Blow: Trump raises an army


              President Donald Trump and first lady Melania Trump walk from Marine One across the South Lawn to the White House in Washington, Tuesday, Aug. 29, 2017, as they return from Austin, Texas. (AP Photo/Carolyn Kaster)
President Donald Trump and first lady Melania Trump walk from Marine One across the South Lawn to the White House in Washington, Tuesday, Aug. 29, 2017, as they return from Austin, Texas. (AP Photo/Carolyn Kaster)

I know that Harvey is heavy on America's heart. I wish that I could take a reprieve from politics and simply focus on the human suffering and human altruism on display in the affected areas. But, alas, I cannot. Politics keep creeping in.

Set aside for a moment that Donald Trump is the person who pulled America out of the Paris climate accords, even though models suggest that climate change makes severe weather more severe. Forget for a moment that, according to Slate, just 10 days before Harvey made landfall Trump signed an executive order that included "eliminating an Obama-era rule called the federal flood risk management standard that asked agencies to account for climate change projections when they approved projects."

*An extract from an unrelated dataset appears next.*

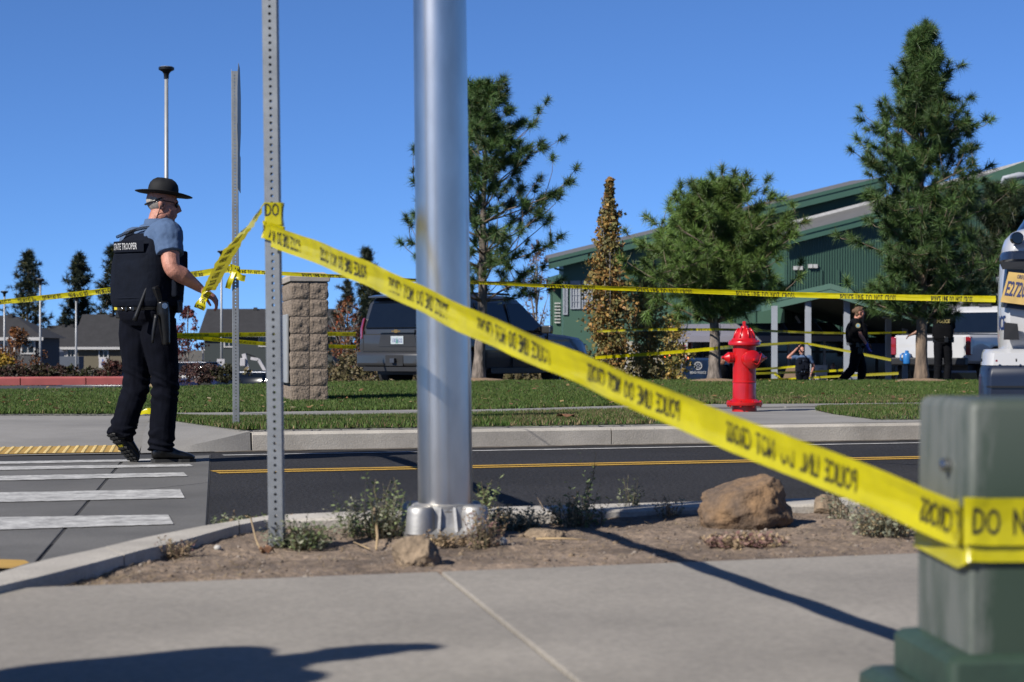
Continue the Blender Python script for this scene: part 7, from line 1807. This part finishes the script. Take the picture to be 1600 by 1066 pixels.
gear_box(f_, pb_+V(-.185, -.03, .03), (.07, .05, .05), print_white, 'white_pouch', rt, fw); gear_box(f_, pb_+rt*.20+V(.0, 0, -.07), (.05, .07, .20), black_metal, 'holster', rt, fw, .015)
for dz in (-.02, -.13, -.22): gear_box(f_, FT['chest']+fw*.165+rt*.05+V(0, 0, dz), (.10, .06, .09), MATS['black_vest'], 'vest_pouch', rt, fw, .012)
for dz in (.0, -.05): MB().ell(FT['chest']+fw*.205+rt*.08+V(0, 0, -.25+dz), (.01, .01, .01), None, 8, 6).build('stud', silver, f_)
# ---------------- bald officer with his hand on his head
ML = P(1254, 545, 60); ML.z = -.95
J = dict(pelvis=(0, 0, .98), chest=(0, 0, 1.40), neck=(0, 0, 1.525), head=(-.02, -.02, 1.66), sh_a=(-.205, 0, 1.46), el_a=(-.44, -.05, 1.46), wr_a=(-.16, -.03, 1.745),
         sh_b=(.205, 0, 1.46), el_b=(.34, .04, 1.20), wr_b=(.24, -.12, .99), hip_a=(-.09, 0, .92), kn_a=(-.10, -.03, .50), an_a=(-.11, 0, .10), hip_b=(.09, 0, .92), kn_b=(.11, -.03, .50), an_b=(.12, 0, .10),
         heel_a=(-.11, .06, 0), toe_a=(-.14, -.2, 0), heel_b=(.12, .06, 0), toe_b=(.16, -.2, 0))
m_, MT = person('person', 'bald officer in sunglasses with one hand raised to his head', ML, J, math.pi, math.pi, shirt=shirt_blue, vest=vest_m, voxel=.012, headp=.18, hands=dict(a=dict(d=V(.5, -.1, .75), pn=V(.7, 0, -.5), curl=.5, th=1), b=dict(d=V(-.15, -.4, -.9), pn=V(-1, 0, 0), curl=.7, th=1)))
hc_ = MT['head']; Rm = MT['Rm']
for sx in (-1, 1): MB().ell(hc_+Rm @ V(sx*.036, .088, .012), (.034, .012, .022), Rm, 12, 8).build('sunglass_lens', glass_dark, m_, True)
mb = MB(); mb.ell(hc_+Rm @ V(0, .080, -.075), (.030, .018, .022), Rm, 12, 8); mb.build('goatee', hair_grey, m_, True)
rt, fw = MT['rt'], MT['fw']
for x, z, sz in ((-.09, -.22, (.10, .05, .13)), (.03, -.22, (.10, .05, .13)), (.11, -.05, (.09, .05, .12)), (-.09, -.02, (.09, .04, .08))): gear_box(m_, MT['chest']+rt*x+fw*.175+V(0, 0, z), sz, vest_m, 'vest_pouch', rt, fw, .012)
mb = MB(); mb.lathe([(.034, 0), (.03, .008)], (0, 0, 0), 7, fw.to_track_quat('Z', 'Y').to_matrix()); mb.v = [p+MT['chest']+fw*.182-rt*.0+V(0, 0, -.02) for p in mb.v]; mb.build('badge', silver, m_)
for x in (-.03, .05): MB().ell(MT['pel']+fw*.16+rt*x+V(0, 0, .055), (.016, .008, .022), None, 8, 6).build('buckle', silver, m_)
for x in (-.18, .18): gear_box(m_, MT['pel']+rt*x+fw*.03+V(0, 0, .0), (.07, .09, .16), leather, 'holster', rt, fw, .012)
mb = MB(); w_ = MT['J']['wr_b']; mb.tube([w_+V(.01, .01, .03), w_+V(.006, .006, .012)], .036, 12); mb.build('wrist_watch', black_metal, m_)
# ---------------- officer behind the pine trunk, back to us, hand on the tape
OL = P(1471, 545, 42.2); OL.z = -.06
J = dict(pelvis=(.03, 0, .98), chest=(.02, 0, 1.40), neck=(.0, .01, 1.53), head=(-.06, .03, 1.67), sh_a=(-.22, .02, 1.46), el_a=(-.42, .02, 1.24), wr_a=(-.62, .05, 1.14), sh_b=(.21, -.03, 1.46), el_b=(.25, .10, 1.19), wr_b=(.16, .30, 1.05),
         hip_a=(-.06, 0, .92), kn_a=(-.07, .0, .50), an_a=(-.10, .0, .10), hip_b=(.12, 0, .92), kn_b=(.15, .03, .50), an_b=(.11, 0, .10), heel_a=(-.11, -.06, 0), toe_a=(-.16, .2, 0), heel_b=(.10, -.06, 0), toe_b=(.16, .2, 0))
o_, OT = person('person', 'officer in black standing behind the tallest pine trunk, arm stretched to the tape', OL, J, math.radians(12), math.radians(-30), cloth=cloth_black, shirt=cloth_black, vest=MATS['black_vest'], skin=skin_d, voxel=.012, sleeve=.70)
hc_ = OT['head']; Rm = OT['Rm']; mb = MB(); mb.ell(hc_+Rm @ V(0, -.018, .036), (.082, .098, .09), Rm, 18, 12); mb.build('hair', mat('black_hair', (.02, .016, .013), .7), o_, True)
patch(o_, OT['J']['sh_a'].lerp(OT['J']['el_a'], .25)+V(-.05, -.066, .02), .045, (-.5, -1, .1), pm1, pm2)
rt, fw = OT['rt'], OT['fw']; yel = mat('vest_print', (.45, .36, .12), .7)
text_obj('POLICE', .07, Matrix.Translation(OT['chest']-fw*.178+V(.02, 0, .02)) @ Matrix.Rotation(-math.radians(12), 4, 'Z') @ Matrix.Rotation(math.radians(90), 4, 'X'), yel, o_, xs=.8, bold=.02)
for a in (-2.6, -1.2, -.3): gear_box(o_, OT['pel']+V(0, 0, .05)+rt*math.cos(a)*.20+fw*math.sin(a)*.16, (.08, .06, .12), leather, 'belt_pouch', rt, fw, .01)
# ---------------- small background figures
def seated(px, d, zg, lb, skin, hairm, cl, face=math.pi):
    L_ = P(px, 545, d); L_.z = zg
    J = dict(pelvis=(0, 0, .46), chest=(0, -.05, .86), neck=(0, -.06, .985), head=(0, -.08, 1.12), sh_a=(-.19, -.05, .92), el_a=(-.24, -.15, .66), wr_a=(-.10, -.32, .58), sh_b=(.19, -.05, .92), el_b=(.24, -.15, .66), wr_b=(.10, -.32, .58),
             hip_a=(-.09, -.05, .44), kn_a=(-.12, -.45, .46), an_a=(-.12, -.42, .10), hip_b=(.09, -.05, .44), kn_b=(.12, -.45, .46), an_b=(.12, -.42, .10), heel_a=(-.12, -.36, 0), toe_a=(-.12, -.6, 0), heel_b=(.12, -.36, 0), toe_b=(.12, -.6, 0))
    r_, t_ = person('person', lb, L_, J, math.pi, face, cloth=cl, shirt=cl, skin=skin, voxel=.016, wrinkle=0, belt=False, sleeve=1.8)
    hc = t_['head']; R_ = t_['Rm']; mb = MB(); mb.ell(hc+R_ @ V(0, -.02, .04), (.085, .098, .09), R_, 14, 10); mb.ell(hc+R_ @ V(0, -.06, -.06), (.075, .05, .10), R_, 12, 8); link('hair', remeshed(mb, .014, 2), hairm, r_, True)
    MB().box((0, .02, .22), (.42, .42, .05)).build('seat_box', dark_in, r_) if False else None
    return r_
def folding_chair(px, d, zg, lb):
    L_ = P(px, 545, d); s_ = thing('folding_chair', lb, 'chair', V(L_.x, d, zg)); MB().box((0, .02, .36), (.46, .42, .04)).build('seat', dark_in, s_); MB().box((0, .26, .66), (.46, .04, .36)).build('backrest', dark_in, s_)
    for sx in (-1, 1):
        for y in (-.18, .25): MB().tube([V(sx*.21, y, 0), V(sx*.21, y, .36 if y < 0 else .8)], .014, 6).build('leg', galv, s_)
bh_ = MATS['black_hair']
seated(1301, 67, -.95, 'dark-haired person seated in the shade under the canopy', skin_d, bh_, cloth_black); folding_chair(1301, 67.05, -.95, 'dark folding chair under the seated person')
def standing(px, ytop, d, lb, hgt, cl, sk, face=math.pi, cap=None, hairm=None, zg=None, arms='down', k=1.0, loc=None):
    L_ = loc if loc is not None else P(px, 545, d)
    if loc is None: L_.z = HC+(HOR-ytop)/F*d-hgt if zg is None else zg
    q = hgt/1.80; rt, fw = frame(face)
    def B(x, y, z): return tuple(rt*(x*q)+fw*(y*q)+V(0, 0, z*q))
    if arms == 'camera': wa, ea, wb_, eb = B(-.05, .20, 1.62), B(-.24, .14, 1.36), B(.08, .22, 1.60), B(.26, .12, 1.36)
    else: wa, ea, wb_, eb = B(-.26, .10, .92), B(-.27, -.02, 1.17), B(.26, .10, .92), B(.27, -.02, 1.17)
    J = dict(pelvis=B(0, 0, .98), chest=B(0, 0, 1.40), neck=B(0, 0, 1.525), head=B(0, .02, 1.665), sh_a=B(-.205, 0, 1.46), el_a=ea, wr_a=wa, sh_b=B(.205, 0, 1.46), el_b=eb, wr_b=wb_, hip_a=B(-.09, 0, .92), kn_a=B(-.10, .03, .50), an_a=B(-.11, 0, .10), hip_b=B(.09, 0, .92), kn_b=B(.10, .03, .50), an_b=B(.11, 0, .10), heel_a=B(-.11, -.06, 0), toe_a=B(-.13, .2, 0), heel_b=B(.11, -.06, 0), toe_b=B(.13, .2, 0))
    r_, t_ = person('person', lb, L_, J, face, face, k=q*k, cloth=cl, shirt=cl, skin=sk, voxel=.015, wrinkle=0, sleeve=1.7, belt=False)
    hc = t_['head']; R_ = t_['Rm']; mb = MB(); mb.ell(hc+R_ @ V(0, -.018, .038), (.083, .098, .09), R_, 14, 10); link('hair' if not cap else 'cap', remeshed(mb, .012, 2), cap or hairm or bh_, r_, True)
    if cap: mb = MB(); mb.ell(hc+R_ @ V(0, .10, .055), (.06, .06, .008), R_, 12, 6); mb.build('cap_peak', cap, r_, True)
    return r_, t_
standing(1016, 571, 52, 'officer in a dark cap, head just above the tape left of the police SUV', 1.78, cloth_black, skin_m, math.pi+.2, cap=cloth_black)
standing(1128, 556, 56, 'person in dark clothes partly hidden behind the low pine trunk', 1.72, cloth_black, skin_d, math.pi*.8)
# ---------------- press photographers outside the frame, whose shadows fall on the pavement
standing(0, 0, 0, 'bystander in dark jacket and cap standing just left of the frame', 1.76, cloth_black, skin_m, math.radians(66), cap=cloth_black, loc=V(-1.98, 2.93, .11), k=1.06)
standing(0, 0, 0, 'second bystander in dark clothes farther left of the frame', 1.70, cloth_black, skin_m, math.radians(130), hairm=bh_, loc=V(-2.86, 2.76, .11))
# ================================================================== the other tapes
pB = P(420, 332, 6.95); hand = hand_b+V(.055, -.02, -.045)
tape([tuple(pB+V(-.035, .0, 0)), tuple(P(388, 352, 8.0)), tuple(P(360, 388, 9.6)), tuple(P(340, 425, 11.6)), tuple(hand+V(0, -.05, .03))], 'yellow tape running from the near post to the hand of the trooper', w=.10, n=120, ripple=.01, ups=[(.35, 0, .75), (.65, -.2, .6), (.8, -.3, .35), (.9, -.3, .25), (.9, -.2, .2)], period=.7, mirror=True)
tape([tuple(hand+V(0, -.05, .03)), tuple(hand+V(-.03, -.06, -.03)), tuple(hand+V(-.06, -.05, -.09))], 'loose yellow tape end hanging from the trooper fist', w=.075, n=30, ups=[(.9, -.2, .2), (.6, -.3, .5), (.5, 0, .5)], ripple=.01)
pz2 = P(367, 424, 15.8)
# left run: behind the trooper and out of frame
tape([tuple(P(-70, 479, 21.5)), tuple(P(60, 466, 19.5)), tuple(P(175, 453, 18.0)), tuple(P(270, 434, 16.8)), tuple(pz2+V(-.03, .0, .02))], 'yellow tape running left from the far post behind the trooper', w=.052, n=160, ripple=.012, toff=-.002, ups=[(0, -.6, 1)]*5, clip=.46)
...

The final assessment on how this administration handles the storm can't be made while it still rages, but what Trump says and does now is open to analysis. In that vein, a line from Trump's joint news conference with the president of Finland stood out. When asked about pardoning former Arizona sheriff Joe Arpaio as Harvey was making landfall, Trump responded:

"Actually, in the middle of a hurricane, even though it was a Friday evening, I assumed the ratings would be far higher than they would be normally."

Hurricane Harvey

Consider what this man is saying: He used the horror and anxious anticipation of a monster storm menacing millions of Americans in a political calculation to get more ratings and more eyeballs on the fact that he was using the power of the presidency to forgive, and thereby condone, Arpaio's racism.

Why does Trump continue to do things that are so divisive and alienating to the majority of Americans?

I have a theory: Trump and the people who either shield or support him are locked in a relationship of reciprocation, like a ball of snakes. Everyone is using everyone else.

The oligarchs see Trump as a pathway to slashing regulations and cutting taxes for the rich. Establishment Republicans see him as a path to reversing the New Deal.

Steve Bannon-ists see him as a path to the "deconstruction of the administrative state." All Republicans, but particularly the religious right, see him as a securer of conservative Supreme Court justices. The blue-collar Trump voters view him as a last chance to breathe life into the dying dream that waning industries and government-supported white cultural assurances can be revived.

Trump sees all these people who want to use him, and he's using them right back.

Marketing is how he has made his money and attained his infamy. He sees people, in his die-hard base at least, who have thoroughly bought into the product of Trumpism and he is doing everything to make them repeat customers.

But in addition, I think that Trump is raising an army, whether or not he would describe it as such, and whether or not those being involved recognize their own conscription.

When I say army, I'm not speaking solely of armed militia, although there is a staggering number of guns continuously being put into circulation. I'm also talking about the unarmed, but unwavering: the army of zombie zealots.

How do you raise an army?

You do that by dividing America into tribes and, as "president," aligning yourself with the most extreme tribe.

You do it by worshipping military figures and talking in militaristic terms. You cozy up to police unions and encourage police brutality.

You do this by defending armed white nationalists and Nazis in Charlottesville.

You do this by pardoning Arpaio, a man who joked about an Arizona jail being a "concentration camp," signaling to people that racist brutality is permissible.

You also do this by attempting to reduce or marginalize populations of people opposed to you: Build a wall, return to failed drug policies that helped fuel mass incarceration, ban Muslims, curb even legal immigration, increase immigration arrests.

And why raise this army? Again, I have a theory.

Should something emerge from the Robert Mueller investigation that should implicate Trump and pose a threat to the continuation of his tenure, Trump wants to position any attempt to remove him as a political coup. His efforts to delegitimize the press are all part of this because one day the press may have to deliver ruinous news.

Trump is playing an endgame. In the best-case scenario, these die-hards are future customers; in the worst, they are future confederates.

If these people should come to believe - as Trump would have them believe - that establishment systems have unfairly and conspiratorially acted to remove from office their last and only champion - another thing Trump would have them believe - what will they do?

What would Trump's army do if he were compelled to leave but refused to graciously comply?